Pay off high interest rate credit cards first.

For many of us, credit cards represent ground zero of our debt troubles. Used cautiously, credit cards are a great way earn some cashback on purchases, maybe help on your next vacation with all of those airline miles. However if used recklessly, credit cards become a weapon of mass destruction -- to your credit rating, your saving plans, and even your general happiness.

Reduce your payments

Even if you don't have the cash to make a big dent in your credit card debt, lowering your interest rates NOW can go a long way. Most people don't realize you can negotiate with your credit card company or don't realize the savings that are to be found in lower interest rates. Take for example, you bought that new Dell PC with that new LCD monitor on your new credit card for $1,200. If you made the minimum payment of 2% at 19.8% interest you would have paid $5,065 alone in interest (total cost: $6,265) and it would take you a total of 29.6 years to pay off. So how do we lower our payments?

Making payments

The goal here is to pay off those high interest credit cards and other high interest rate debts first. Debt is usually caused by poor money management which usually turns into a snowball effect. Well we're going to show you how to use that same snowball effect against your own debt. First things first and that's to create your budget, once you've done that you need to see how much money is left over each month after all the bills are paid. After that you need to make a list of all your debts with the highest interest rate at top and the lowest at the bottom. Once this is done, make the minimum payment on all your debts minus the highest interest rate debt - regardless of how big the debt is.

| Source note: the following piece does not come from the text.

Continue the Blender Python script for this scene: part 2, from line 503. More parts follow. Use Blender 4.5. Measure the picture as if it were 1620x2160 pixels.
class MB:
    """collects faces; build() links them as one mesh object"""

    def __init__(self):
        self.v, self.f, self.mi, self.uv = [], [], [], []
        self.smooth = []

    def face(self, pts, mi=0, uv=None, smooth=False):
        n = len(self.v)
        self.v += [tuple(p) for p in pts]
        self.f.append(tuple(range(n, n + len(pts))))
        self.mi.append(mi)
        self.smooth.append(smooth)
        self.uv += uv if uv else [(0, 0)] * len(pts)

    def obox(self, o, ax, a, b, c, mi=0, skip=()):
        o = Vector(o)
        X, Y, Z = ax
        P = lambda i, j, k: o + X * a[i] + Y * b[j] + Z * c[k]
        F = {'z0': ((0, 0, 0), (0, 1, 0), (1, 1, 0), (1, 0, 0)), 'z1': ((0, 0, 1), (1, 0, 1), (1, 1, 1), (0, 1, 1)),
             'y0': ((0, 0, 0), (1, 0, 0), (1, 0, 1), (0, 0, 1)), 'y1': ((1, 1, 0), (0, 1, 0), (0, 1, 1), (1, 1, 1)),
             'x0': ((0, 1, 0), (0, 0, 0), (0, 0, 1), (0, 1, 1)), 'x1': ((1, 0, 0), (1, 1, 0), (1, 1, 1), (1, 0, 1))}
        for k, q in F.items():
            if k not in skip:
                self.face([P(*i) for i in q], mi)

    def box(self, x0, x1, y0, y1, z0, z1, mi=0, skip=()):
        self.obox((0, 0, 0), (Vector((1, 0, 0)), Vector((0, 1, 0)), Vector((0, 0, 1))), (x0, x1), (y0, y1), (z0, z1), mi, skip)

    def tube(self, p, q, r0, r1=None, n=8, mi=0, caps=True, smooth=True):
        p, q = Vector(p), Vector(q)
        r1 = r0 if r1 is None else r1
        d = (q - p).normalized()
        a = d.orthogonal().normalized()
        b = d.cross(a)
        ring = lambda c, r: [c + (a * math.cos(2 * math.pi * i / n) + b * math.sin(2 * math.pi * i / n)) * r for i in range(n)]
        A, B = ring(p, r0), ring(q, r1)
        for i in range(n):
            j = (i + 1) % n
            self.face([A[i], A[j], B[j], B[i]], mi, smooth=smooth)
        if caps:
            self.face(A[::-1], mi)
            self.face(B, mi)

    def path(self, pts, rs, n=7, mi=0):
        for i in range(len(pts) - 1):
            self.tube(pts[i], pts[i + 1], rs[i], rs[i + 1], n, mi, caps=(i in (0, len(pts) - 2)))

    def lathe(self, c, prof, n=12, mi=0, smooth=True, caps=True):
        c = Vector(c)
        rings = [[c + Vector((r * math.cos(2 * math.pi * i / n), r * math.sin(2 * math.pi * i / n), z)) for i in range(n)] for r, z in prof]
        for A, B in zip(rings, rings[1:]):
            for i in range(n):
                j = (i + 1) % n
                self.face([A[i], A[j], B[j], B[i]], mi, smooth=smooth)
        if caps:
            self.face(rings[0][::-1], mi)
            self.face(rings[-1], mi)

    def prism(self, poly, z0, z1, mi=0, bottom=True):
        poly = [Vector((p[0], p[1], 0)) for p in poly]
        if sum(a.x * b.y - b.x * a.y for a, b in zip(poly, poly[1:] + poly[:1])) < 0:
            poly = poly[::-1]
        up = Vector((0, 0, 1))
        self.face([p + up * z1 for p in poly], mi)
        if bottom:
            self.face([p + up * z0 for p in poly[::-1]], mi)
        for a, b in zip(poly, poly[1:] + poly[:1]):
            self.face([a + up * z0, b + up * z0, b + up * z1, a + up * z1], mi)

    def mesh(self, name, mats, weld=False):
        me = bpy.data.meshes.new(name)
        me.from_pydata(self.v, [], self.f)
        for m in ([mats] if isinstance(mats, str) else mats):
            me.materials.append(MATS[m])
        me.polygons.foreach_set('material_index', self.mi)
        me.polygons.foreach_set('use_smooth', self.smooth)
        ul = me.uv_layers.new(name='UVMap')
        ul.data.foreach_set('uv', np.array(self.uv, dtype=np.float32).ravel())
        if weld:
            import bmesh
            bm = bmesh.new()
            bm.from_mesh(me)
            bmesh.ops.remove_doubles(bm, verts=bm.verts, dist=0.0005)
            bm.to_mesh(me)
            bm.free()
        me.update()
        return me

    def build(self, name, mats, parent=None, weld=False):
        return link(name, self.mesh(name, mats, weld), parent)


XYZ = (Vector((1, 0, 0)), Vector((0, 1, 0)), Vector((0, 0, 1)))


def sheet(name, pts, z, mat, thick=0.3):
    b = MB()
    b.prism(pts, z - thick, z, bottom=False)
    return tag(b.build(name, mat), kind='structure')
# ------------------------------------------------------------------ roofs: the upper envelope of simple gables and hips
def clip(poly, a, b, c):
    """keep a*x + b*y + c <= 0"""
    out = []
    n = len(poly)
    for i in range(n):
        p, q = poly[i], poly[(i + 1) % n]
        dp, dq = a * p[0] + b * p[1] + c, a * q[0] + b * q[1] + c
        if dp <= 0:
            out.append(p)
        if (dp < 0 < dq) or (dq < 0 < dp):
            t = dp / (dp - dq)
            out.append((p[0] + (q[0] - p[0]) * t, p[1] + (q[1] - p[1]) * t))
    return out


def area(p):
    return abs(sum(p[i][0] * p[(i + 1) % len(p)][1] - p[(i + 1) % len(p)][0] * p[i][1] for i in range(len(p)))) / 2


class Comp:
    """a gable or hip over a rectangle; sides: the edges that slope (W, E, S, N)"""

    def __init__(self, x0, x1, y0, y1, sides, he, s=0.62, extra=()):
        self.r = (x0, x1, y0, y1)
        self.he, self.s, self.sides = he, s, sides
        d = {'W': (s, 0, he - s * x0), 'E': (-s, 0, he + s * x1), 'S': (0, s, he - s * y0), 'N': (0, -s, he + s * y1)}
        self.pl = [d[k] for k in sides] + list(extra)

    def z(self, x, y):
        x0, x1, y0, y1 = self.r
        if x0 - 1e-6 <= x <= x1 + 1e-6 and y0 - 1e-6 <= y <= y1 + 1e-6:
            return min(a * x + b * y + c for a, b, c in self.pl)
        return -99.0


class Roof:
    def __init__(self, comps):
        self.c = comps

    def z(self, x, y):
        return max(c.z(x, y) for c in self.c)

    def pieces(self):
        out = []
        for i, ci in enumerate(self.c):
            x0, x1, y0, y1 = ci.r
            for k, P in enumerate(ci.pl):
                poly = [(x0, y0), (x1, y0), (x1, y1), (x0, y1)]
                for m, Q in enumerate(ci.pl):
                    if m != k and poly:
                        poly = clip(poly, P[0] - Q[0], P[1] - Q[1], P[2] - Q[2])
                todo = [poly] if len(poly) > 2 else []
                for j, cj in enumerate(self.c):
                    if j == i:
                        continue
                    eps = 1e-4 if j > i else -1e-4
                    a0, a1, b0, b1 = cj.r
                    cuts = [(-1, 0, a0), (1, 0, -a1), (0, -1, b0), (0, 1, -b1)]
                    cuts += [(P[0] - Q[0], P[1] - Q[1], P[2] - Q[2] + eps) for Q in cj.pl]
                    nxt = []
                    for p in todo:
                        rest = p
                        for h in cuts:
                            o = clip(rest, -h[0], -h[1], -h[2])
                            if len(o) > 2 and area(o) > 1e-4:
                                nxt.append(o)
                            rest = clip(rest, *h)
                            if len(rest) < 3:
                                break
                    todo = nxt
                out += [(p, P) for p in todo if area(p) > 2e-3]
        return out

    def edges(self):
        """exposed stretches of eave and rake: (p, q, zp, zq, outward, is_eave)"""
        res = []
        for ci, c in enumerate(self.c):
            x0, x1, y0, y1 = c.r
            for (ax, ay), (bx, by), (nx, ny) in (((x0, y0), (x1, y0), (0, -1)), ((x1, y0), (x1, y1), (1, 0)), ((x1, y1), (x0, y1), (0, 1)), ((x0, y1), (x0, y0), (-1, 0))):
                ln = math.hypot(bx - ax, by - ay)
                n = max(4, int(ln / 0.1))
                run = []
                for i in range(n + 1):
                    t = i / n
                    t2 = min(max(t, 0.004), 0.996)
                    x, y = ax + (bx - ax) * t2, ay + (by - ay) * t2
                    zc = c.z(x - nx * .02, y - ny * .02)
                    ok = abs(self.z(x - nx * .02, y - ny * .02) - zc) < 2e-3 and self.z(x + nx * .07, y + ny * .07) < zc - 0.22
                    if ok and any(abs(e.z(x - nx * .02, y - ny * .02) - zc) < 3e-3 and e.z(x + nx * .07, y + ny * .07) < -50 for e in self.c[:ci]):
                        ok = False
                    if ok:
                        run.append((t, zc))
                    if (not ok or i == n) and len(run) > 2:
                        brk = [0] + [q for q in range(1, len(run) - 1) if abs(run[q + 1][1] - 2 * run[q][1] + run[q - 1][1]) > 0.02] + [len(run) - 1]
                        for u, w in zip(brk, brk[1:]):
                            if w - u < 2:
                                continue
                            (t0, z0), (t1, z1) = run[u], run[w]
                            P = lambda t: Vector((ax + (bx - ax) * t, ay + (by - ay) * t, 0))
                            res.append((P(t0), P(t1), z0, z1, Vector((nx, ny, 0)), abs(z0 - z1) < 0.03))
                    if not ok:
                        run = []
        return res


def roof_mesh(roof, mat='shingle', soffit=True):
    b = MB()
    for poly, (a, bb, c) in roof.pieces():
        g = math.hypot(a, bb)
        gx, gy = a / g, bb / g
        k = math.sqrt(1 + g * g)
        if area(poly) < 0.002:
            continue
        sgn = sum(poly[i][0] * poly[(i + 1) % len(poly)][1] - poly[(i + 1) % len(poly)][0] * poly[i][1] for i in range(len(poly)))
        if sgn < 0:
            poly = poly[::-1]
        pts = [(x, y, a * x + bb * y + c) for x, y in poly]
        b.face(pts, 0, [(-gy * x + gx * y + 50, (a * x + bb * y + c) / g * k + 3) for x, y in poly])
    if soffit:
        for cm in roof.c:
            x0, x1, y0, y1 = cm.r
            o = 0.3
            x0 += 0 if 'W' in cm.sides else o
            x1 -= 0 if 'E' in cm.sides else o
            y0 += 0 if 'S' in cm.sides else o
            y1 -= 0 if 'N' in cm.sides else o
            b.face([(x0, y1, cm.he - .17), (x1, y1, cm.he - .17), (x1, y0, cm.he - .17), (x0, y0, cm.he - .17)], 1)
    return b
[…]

Now lets say after your budget you've found you have $300 extra each month. The first thing we want you to do is put $100 into your SAVINGS account, this is to only be used in an emergency. Next take the remaining $200 and apply that to your highest interest rate debt. For example your minimum payment on your credit card is $50.00 - you're now paying $250.00 each month. Now this is where the snowball effect comes in - once your highest interest rate debt is paid off do the same to the next highest interest rate debt, but this time use that same $250.00 as well as the minimum payment for it. Your next highest interest debt may be a store card such as a Best Buy card or something of the sort, if your minimum payment for it is $25.00 you'd now be paying $275.00 a month until paid off. Continue this snow ball effect, applying the left over amount to the new debt. Using this snowball effect alone will not only pay off those debts quicker but allow you to be debt free and stay debt free!